### Supplied material

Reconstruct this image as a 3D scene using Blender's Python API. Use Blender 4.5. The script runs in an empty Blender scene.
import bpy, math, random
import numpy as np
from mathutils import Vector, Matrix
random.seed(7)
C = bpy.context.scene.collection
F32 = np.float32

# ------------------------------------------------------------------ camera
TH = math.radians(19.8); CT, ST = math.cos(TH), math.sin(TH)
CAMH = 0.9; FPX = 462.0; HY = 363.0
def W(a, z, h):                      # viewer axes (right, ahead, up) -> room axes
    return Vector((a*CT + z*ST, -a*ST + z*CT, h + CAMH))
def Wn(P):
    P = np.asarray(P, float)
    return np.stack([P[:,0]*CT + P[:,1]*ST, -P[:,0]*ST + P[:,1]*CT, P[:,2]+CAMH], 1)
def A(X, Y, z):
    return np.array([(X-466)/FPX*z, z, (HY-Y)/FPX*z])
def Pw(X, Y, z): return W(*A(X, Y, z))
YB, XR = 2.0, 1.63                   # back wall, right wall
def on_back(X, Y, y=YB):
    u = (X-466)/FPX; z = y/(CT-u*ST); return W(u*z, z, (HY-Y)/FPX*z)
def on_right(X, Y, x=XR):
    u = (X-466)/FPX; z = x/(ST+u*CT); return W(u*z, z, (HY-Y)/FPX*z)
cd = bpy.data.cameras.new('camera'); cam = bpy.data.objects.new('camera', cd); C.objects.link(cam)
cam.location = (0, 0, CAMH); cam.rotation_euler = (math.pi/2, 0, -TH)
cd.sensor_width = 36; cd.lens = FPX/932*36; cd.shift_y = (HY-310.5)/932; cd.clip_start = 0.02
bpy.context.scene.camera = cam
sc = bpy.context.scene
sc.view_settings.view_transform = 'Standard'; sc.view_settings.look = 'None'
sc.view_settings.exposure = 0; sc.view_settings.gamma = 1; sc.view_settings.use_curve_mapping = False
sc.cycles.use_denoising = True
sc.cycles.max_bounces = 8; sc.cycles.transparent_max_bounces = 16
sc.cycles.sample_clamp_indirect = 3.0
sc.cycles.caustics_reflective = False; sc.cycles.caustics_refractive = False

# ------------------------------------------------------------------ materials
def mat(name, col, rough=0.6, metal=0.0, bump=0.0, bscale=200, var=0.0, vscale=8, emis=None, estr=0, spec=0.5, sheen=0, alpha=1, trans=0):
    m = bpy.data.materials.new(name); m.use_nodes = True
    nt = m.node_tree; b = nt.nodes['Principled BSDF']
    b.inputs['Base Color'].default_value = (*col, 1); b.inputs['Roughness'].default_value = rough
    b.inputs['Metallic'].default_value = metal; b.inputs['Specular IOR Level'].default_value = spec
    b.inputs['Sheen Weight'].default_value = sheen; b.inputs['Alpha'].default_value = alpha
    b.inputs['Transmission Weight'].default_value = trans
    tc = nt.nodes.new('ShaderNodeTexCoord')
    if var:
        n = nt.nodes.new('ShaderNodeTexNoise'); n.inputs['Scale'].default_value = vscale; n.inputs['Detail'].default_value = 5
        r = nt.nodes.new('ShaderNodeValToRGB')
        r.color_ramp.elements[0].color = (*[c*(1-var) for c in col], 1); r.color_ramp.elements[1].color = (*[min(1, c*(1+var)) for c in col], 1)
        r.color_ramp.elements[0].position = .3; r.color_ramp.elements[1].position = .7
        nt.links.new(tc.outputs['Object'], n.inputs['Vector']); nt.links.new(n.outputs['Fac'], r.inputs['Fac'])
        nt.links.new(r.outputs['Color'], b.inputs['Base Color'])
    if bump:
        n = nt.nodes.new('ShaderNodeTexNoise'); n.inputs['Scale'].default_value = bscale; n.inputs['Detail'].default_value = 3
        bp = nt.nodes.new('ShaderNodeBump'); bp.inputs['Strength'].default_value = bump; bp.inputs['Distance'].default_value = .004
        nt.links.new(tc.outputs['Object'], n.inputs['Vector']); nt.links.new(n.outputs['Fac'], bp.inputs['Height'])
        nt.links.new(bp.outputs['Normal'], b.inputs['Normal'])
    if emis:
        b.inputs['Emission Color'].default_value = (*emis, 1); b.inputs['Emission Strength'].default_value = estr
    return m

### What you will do
Exactly repeat the lines above, from the opening line through the one with "F32 = np.float32", and include nothing else.

### Task answer
Reconstruct this image as a 3D scene using Blender's Python API. Use Blender 4.5. The script runs in an empty Blender scene.
import bpy, math, random
import numpy as np
from mathutils import Vector, Matrix
random.seed(7)
C = bpy.context.scene.collection
F32 = np.float32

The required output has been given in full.